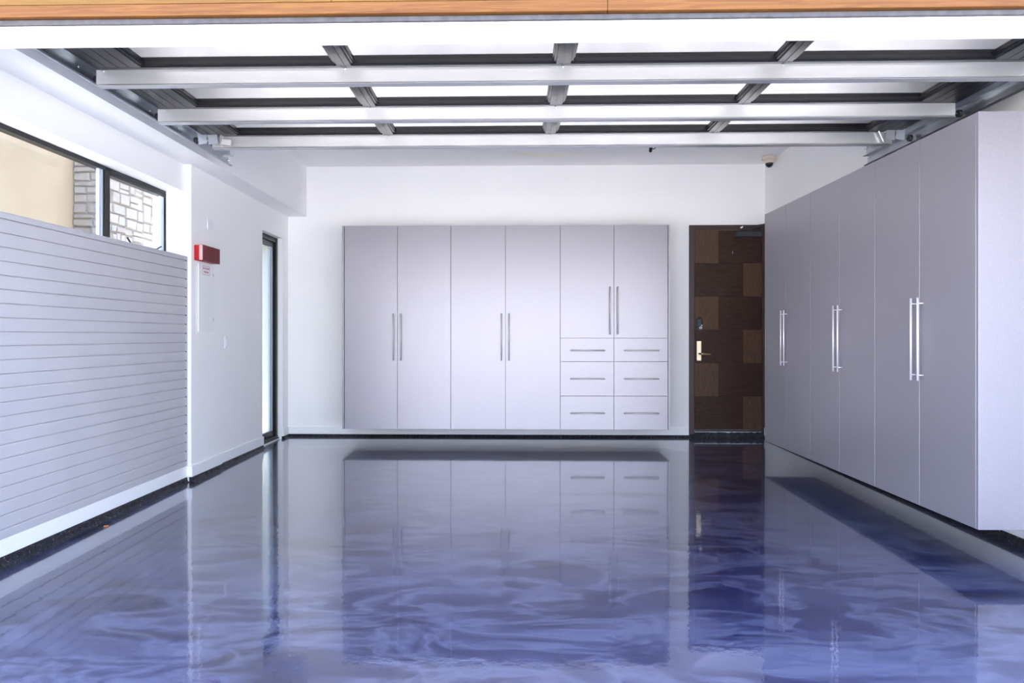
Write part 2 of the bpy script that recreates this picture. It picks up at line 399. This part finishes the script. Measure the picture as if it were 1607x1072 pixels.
# ================================================================ door_1 (narrow frosted glass side door)
d = thing('door_1', 'narrow black-framed frosted glass door at the far end of the left wall', 'door', (-2.8, 8.27, zf(8.3)+.012), kind='structure')
z0 = zf(8.3)+.012
g = G()
g.box(-2.90, -2.80, DY0-.02, DY1+.02, DZ1-.055, DZ1-.0, .003); g.box(-2.90, -2.80, DY0-.0, DY0+.05, z0, DZ1-.055, .003)
g.box(-2.90, -2.795, DY1-.055, DY1+.03, z0, DZ1, .003); g.box(-2.90, -2.79, DY0, DY1, z0, z0+.035, .003)
g.box(-2.80, -2.775, DY0, DY1, z0, z0+.012, .002)
g.build('door_frame', 'black', d)
lf_g = G()
lf_g.box(-2.865, -2.82, DY0+.052, DY1-.058, DZ1-.115, DZ1-.058, .003); lf_g.box(-2.865, -2.82, DY0+.052, DY1-.058, z0+.037, z0+.10, .003)
lf_g.box(-2.865, -2.82, DY0+.052, DY0+.10, z0+.1, DZ1-.115, .003); lf_g.box(-2.865, -2.82, DY1-.10, DY1-.058, z0+.1, DZ1-.115, .003)
leaf = lf_g.build('door_leaf', 'black', d)
g = G(); g.box(-2.848, -2.842, DY0+.10, DY1-.16, z0+.10, DZ1-.115); g.build('frosted_pane', 'frost', leaf)
g = G(); g.box(-2.842, -2.822, DY1-.205, DY1-.17, z0+.10, DZ1-.115, .002); g.build('glazing_bead', 'bead', leaf)
g = G(); g.box(-2.85, -2.822, DY1-.17, DY1-.155, z0+.10, DZ1-.115, .002); g.build('weather_seal', 'black', leaf)
g = G(); g.box(-2.842, -2.822, DY1-.155, DY1-.10, z0+.10, DZ1-.115, .002); g.build('glazing_bead', 'bead', leaf)
g = G(); g.lathe((-2.795, DY1-.03, .33), [(.006, 0), (.006, .004), (.002, .005)], 12, 'x'); g.build('screw', 'chrome', d)

# ================================================================ door_2 (dark wooden door, back wall)
d = thing('door_2', 'dark brown wooden door with staggered panels beside the right cabinets', 'door', (2.55, YB, .07), kind='structure')
g = G()
g.box(2.098, 2.160, YB-.02, YB-.001, .045, 2.543, .003); g.box(2.160, 2.997, YB-.02, YB-.001, 2.484, 2.543, .003); g.box(2.963, 2.997, YB-.02, YB-.001, .066, 2.484, .003)
g.build('door_frame', 'doorframe', d)
g = G(); g.box(2.163, 2.960, YB-.010, YB-.002, .10, 2.482, 0, 'doorframe')
rh = (2.482-.10)/6
for k in range(6):
    zt = 2.482-k*rh; zb = zt-rh
    a, b = 2.163, 2.960
    sp = a+.285 if k % 2 == 0 else a+.575
    lm, rm = ('woodmid', 'wooddark') if k % 2 == 0 else ('wooddark', 'woodmid')
    g.box(a, sp-.001, YB-.016, YB-.009, zb+.001, zt-.001, .0015, lm); g.box(sp+.001, b, YB-.016, YB-.009, zb+.001, zt-.001, .0015, rm)
leaf = g.build('door_leaf', 'wooddark', d)
g = G(); g.box(2.163, 2.960, YB-.022, YB-.010, .074, .098, .002); g.build('door_sweep', 'closer', d)
# lever handle
g = G(); g.box(2.185, 2.240, YB-.026, YB-.016, .922, 1.158, .003); hp = g.build('lever_handle', 'brassplate', leaf)
g2 = G(); g2.tube([(2.212, YB-.02, 1.006), (2.212, YB-.062, 1.006), (2.228, YB-.070, 1.004)], .010, mt='darkmetal')
g2.tube([(2.226, YB-.070, 1.004), (2.240, YB-.072, 1.003), (2.335, YB-.070, 1.0)], .011, 14, mt='brass')
o = g2.build('lever_handle', 'brass', leaf)
# keypad deadbolt
g = G(); n = 14; pr = []
for j in range(n+1): t = math.pi*j/n; pr.append((2.214+.035*math.cos(t), 1.405+.038*math.sin(t)))
for j in range(n+1): t = math.pi+math.pi*j/n; pr.append((2.214+.035*math.cos(t), 1.312+.038*math.sin(t)))
g.prism([(a, b) for a, b in pr], 0, 1, 'y', 'darkmetal')
for q in g.bm.verts: q.co.y = YB-.045 if q.co.y > .5 else YB-.016
g.box(2.192, 2.236, YB-.049, YB-.044, 1.335, 1.42, .004, 'closer'); g.lathe((2.226, YB-.045, 1.315), [(.022, 0), (.022, -.012), (.017, -.016)], 20, 'y', 'chrome')
g.lathe((2.24, YB-.045, 1.345), [(.008, 0), (.007, -.005)], 12, 'y', 'plastic')
g.build('keypad_lock', 'darkmetal', leaf)
g = G(); g.lathe((2.612, YB-.016, 2.21), [(.006, 0), (.006, -.004)], 12, 'y'); g.box(2.608, 2.614, YB-.022, YB-.016, 2.20, 2.235, .001); g.build('peephole', 'chrome', leaf)
# door closer
g = G(); g.box(2.640, 2.950, YB-.082, YB-.016, 2.395, 2.462, .006); cl = g.build('door_closer', 'closer', leaf)
g = G(); g.lathe((2.84, YB-.05, 2.462), [(.012, 0), (.012, .016)], 12); g.tube([(2.84, YB-.05, 2.476), (2.935, YB-.20, 2.520)], .006, 8)
g.tube([(2.935, YB-.20, 2.524), (2.735, YB-.035, 2.508)], .006, 8); g.lathe((2.935, YB-.20, 2.512), [(.010, 0), (.010, .02)], 12)
g.build('closer_arm', 'closer', leaf)
g = G(); g.box(2.700, 2.735, YB-.035, YB-.02, 2.497, 2.518, .002); g.lathe((2.724, YB-.036, 2.498), [(.009, 0), (.009, .026)], 12); g.build('arm_bracket', 'chrome', d)

# ================================================================ slatwall
zs = [1.8487-.0762*k for k in range(23)]
sl = thing('slatwall_panel', 'large grey slatwall panel with horizontal grooves on the left wall under the window', 'slatwall', (-2.765, 4.6, .123))
x1, xi, xb = -2.750, -2.762, -2.775
prof = [(xb, 1.884), (x1-.001, 1.884), (x1, 1.883)]
for z in zs:
    prof += [(x1, z+.0050), (x1-.012, z+.0050), (x1-.012, z-.0065), (x1-.0062, z-.0065), (x1-.0052, z+.0012), (x1-.0035, z+.0016), (x1-.0008, z-.0040), (x1, z-.0050)]
prof += [(x1, .1235), (xb, .1235)]
g = G(); g.prism(prof, 3.09, 6.094, 'y', 'slat')
for z in zs: g.box(x1-.006, x1+.0008, 6.084, 6.0945, z-.006, z+.006, .001, 'slotdark')  # dark boxes stand in for the shade inside the groove ends
g.build('grooved_panel', 'slat', sl)
g = G(); g.box(xb, x1+.0015, 6.094, 6.113, .1235, 1.885, .001); g.build('edge_trim', 'slat', sl)
g = G(); g.box(xb, x1+.001, 3.09, 6.113, 1.884, 1.889, .001); g.build('top_trim', 'slat', sl)

# ================================================================ fixtures on the left wall
rb = thing('alarm_box', 'red rectangular alarm box high on the white pilaster beside the slatwall', 'alarm box', (XP, 6.35, 1.86))
g = G(); g.box(XP+.001, -2.655, 6.172, 6.53, 1.865, 1.994, .003); g.build('housing', 'red', rb)
g = G(); g.box(-2.655, -2.643, 6.168, 6.534, 1.862, 1.997, .003); g.build('front_lens', 'redfront', rb)
g = G(); g.box(-2.672, -2.6435, 6.1655, 6.1725, 1.866, 1.993, .001); g.build('edge_strip', 'redclear', rb)
ap = thing('access_panel', 'flush white access panel with a small printed label under the red alarm box', 'access panel', (XP, 6.41, 1.23))
g = G(); g.box(XP+.0005, XP+.0025, 6.215, 6.59, 1.232, 1.859, .0004); g.build('frame', 'wall', ap)
g = G(); g.box(XP+.0025, XP+.009, 6.245, 6.568, 1.256, 1.846, .001); dd = g.build('panel_door', 'panelgrey', ap)
for z in (1.35, 1.75):
    g = G(); g.box(XP+.009, XP+.0105, 6.545, 6.557, z, z+.03, .0005); g.build('latch', 'galvd', dd)
g = G(); yA, yB_, zA, zB = 6.318, 6.478, 1.752, 1.838
g.box(XP+.009, XP+.0096, yA, yB_, zA, zB); lab = g.build('label_sticker', 'plastic', ap)
g = G()
for a in ((yA+.004, yB_-.004, zB-.007, zB-.004), (yA+.004, yB_-.004, zA+.004, zA+.007), (yA+.004, yA+.007, zA+.004, zB-.004), (yB_-.007, yB_-.004, zA+.004, zB-.004)):
    g.box(XP+.0096, XP+.0100, *a)
g.build('label_border', 'text', lab)
def text_mesh(name, body, size, loc, mt, parent, rot):
    c = bpy.data.curves.new(name, 'FONT'); c.body = body; c.size = size; c.extrude = .0003; c.align_x = 'CENTER'; c.align_y = 'CENTER'; c.offset = .0008
    o = bpy.data.objects.new(name+'_tmp', c); COL.objects.link(o)
    bpy.context.view_layer.update(); dg = bpy.context.evaluated_depsgraph_get()
    me = bpy.data.meshes.new_from_object(o.evaluated_get(dg)); bpy.data.objects.remove(o); bpy.data.curves.remove(c)
    me.materials.clear(); me.materials.append(M[mt])
    q = bpy.data.objects.new(name, me); COL.objects.link(q); q.parent = parent; q.location = Vector(loc)-wloc(parent); q.rotation_euler = rot
    return q
text_mesh('label_text', 'NO STORAGE', .0215, (XP+.0098, 6.398, 1.811), 'text', lab, (math.pi/2, 0, math.pi/2))
text_mesh('label_text', 'THIS AREA', .0215, (XP+.0098, 6.398, 1.779), 'text', lab, (math.pi/2, 0, math.pi/2))
o = thing('blank_cover_plate', 'small blank white cover plate high on the pilaster above the red alarm box', 'cover plate', (XP, 6.50, 2.165))
g = G(); g.box(XP+.0005, XP+.007, 6.442, 6.56, 2.165, 2.267, .002); g.build('plate', 'plastic', o)
o = thing('light_switch', 'white rocker light switch on the left wall between the pilaster and the glass door', 'light switch', (XF, 6.9, 1.098))
g = G(); g.box(XF+.0005, XF+.007, 6.862, 6.938, 1.098, 1.214, .002); pl = g.build('plate', 'plastic', o)
g = G(); g.box(XF+.007, XF+.010, 6.883, 6.917, 1.122, 1.190, .001); g.build('rocker', 'trimw', pl)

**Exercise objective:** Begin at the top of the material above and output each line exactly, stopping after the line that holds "g.build('screw', 'chrome', d)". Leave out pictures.

**Task result:**
Write part 2 of the bpy script that recreates this picture. It picks up at line 399. This part finishes the script. Measure the picture as if it were 1607x1072 pixels.
# ================================================================ door_1 (narrow frosted glass side door)
d = thing('door_1', 'narrow black-framed frosted glass door at the far end of the left wall', 'door', (-2.8, 8.27, zf(8.3)+.012), kind='structure')
z0 = zf(8.3)+.012
g = G()
g.box(-2.90, -2.80, DY0-.02, DY1+.02, DZ1-.055, DZ1-.0, .003); g.box(-2.90, -2.80, DY0-.0, DY0+.05, z0, DZ1-.055, .003)
g.box(-2.90, -2.795, DY1-.055, DY1+.03, z0, DZ1, .003); g.box(-2.90, -2.79, DY0, DY1, z0, z0+.035, .003)
g.box(-2.80, -2.775, DY0, DY1, z0, z0+.012, .002)
g.build('door_frame', 'black', d)
lf_g = G()
lf_g.box(-2.865, -2.82, DY0+.052, DY1-.058, DZ1-.115, DZ1-.058, .003); lf_g.box(-2.865, -2.82, DY0+.052, DY1-.058, z0+.037, z0+.10, .003)
lf_g.box(-2.865, -2.82, DY0+.052, DY0+.10, z0+.1, DZ1-.115, .003); lf_g.box(-2.865, -2.82, DY1-.10, DY1-.058, z0+.1, DZ1-.115, .003)
leaf = lf_g.build('door_leaf', 'black', d)
g = G(); g.box(-2.848, -2.842, DY0+.10, DY1-.16, z0+.10, DZ1-.115); g.build('frosted_pane', 'frost', leaf)
g = G(); g.box(-2.842, -2.822, DY1-.205, DY1-.17, z0+.10, DZ1-.115, .002); g.build('glazing_bead', 'bead', leaf)
g = G(); g.box(-2.85, -2.822, DY1-.17, DY1-.155, z0+.10, DZ1-.115, .002); g.build('weather_seal', 'black', leaf)
g = G(); g.box(-2.842, -2.822, DY1-.155, DY1-.10, z0+.10, DZ1-.115, .002); g.build('glazing_bead', 'bead', leaf)
g = G(); g.lathe((-2.795, DY1-.03, .33), [(.006, 0), (.006, .004), (.002, .005)], 12, 'x'); g.build('screw', 'chrome', d)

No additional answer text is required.